Curbing corruption in India

There’s not an areas of India that’s not affected of corruption. Corruption in the field adoption has the beginning with someone somewhere had agreed to compromise on the laid down standards of the government. Curbing corruption has direct impact on the field of adoption.

During an evaluation of a family, I learnt that I couldn’t enroll them into our Community Outreach Program that assists HIV positive families in need of help because they do not have a ration card. When enquired, mother stated that she couldn’t afford to pay the bribe money to get one. Not surprising at all because corruption in India is a norm and it is getting worse which is reflected by the downgrading of India ranking by ‘Transparency International’ (corruption measuring organization).

When there’s failure to recognize the burden of corruption on India from its total context (social, economic and moral), solutions tend to be ideological and philosophical. Need of the hour in India is pragmatic and enforceable initiatives that are based on sound logic and common sense. I would like to present two such ideas:

Start MACI: Menace like corruption in India cannot be curbed by ‘bottoms up & outside-in’ approach rather only through ‘top down & inside-out’ approach. When the head of the household isn’t walking the talk, other members of the household believe that is an acceptable way to follow. Hence, Indian Parliament must be set in order first.

A cabinet rank “Ministry for Anti Corruption Initiatives” or MACI must be created. MACI is expected to be successful for two reasons namely social auditing and employment accountability.

MACI will be subjected to lobbying by social entrepreneurs/ activists with innovative policy initiatives to be incorporated in to legislations who will also be doing social auditing to do external performance evaluation of the ministry while the Prime Minister holds the employment accountability internally.

For example, MACI could integrate or delink vertical and horizontal operations of various departments. For example delinking departments of police and judiciary from the political establishment is one such measure to quote. Without MACI, any amount of measures (including those mentioned below) to combat corruption is futile.

Revenue sharing: Commonly heard argument by the recipients of the bribe is that they don’t get adequate compensation for their work. The term ‘adequate’ may be relative but tackling this menace is absolute. Unless and until we provide incentives to those that are fighting corruption, there’s no motivation.

Recently Indian cabinet has approved an initiative for scientists in the government to share the revenues that are generated by their Intellectual Property Rights (IPR). Scientists get 30% of total revenues after deducting the expenses. Part of the proceeds also goes to a common fund to support future research.
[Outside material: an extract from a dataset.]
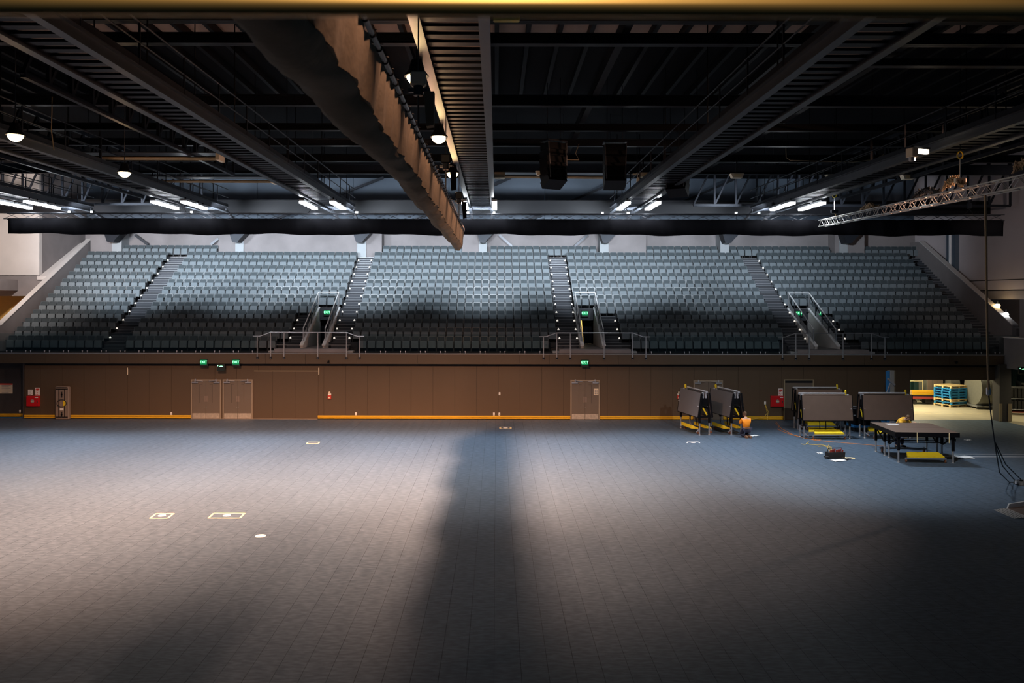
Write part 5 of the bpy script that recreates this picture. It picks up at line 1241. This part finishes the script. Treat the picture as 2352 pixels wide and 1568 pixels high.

Similar initiative can be replicated in the field of corruption. For example, if there’s a fine of 100 rupees for speeding, increase the fine by five times (Rs. 500/-) and have a formula (like 30% stated above) to distribute the proceeds to the officer on the field and then have a common fund for other staff.

In the example above, unless the offender is willing to pay more than Rs. 150/- (30% of 500 rupees) as a bribe, officer sees himself at a loss. For him to get 150 rupees as an incentive from the government, he must charge the violator 500 rupees.

This, apart from increasing the government revenue, fine amount increase also works as deterrence. It is foolish to think that there won’t be abuse and that must be curtailed by building adequate checks and balances. It can be undertaken on a pilot basis in a small area (like a district) to collect data to study before scaling to other areas.

Accountable and transparent governance is the solemn obligation of the elected leadership and anything less would amount to undermining of future of democracy.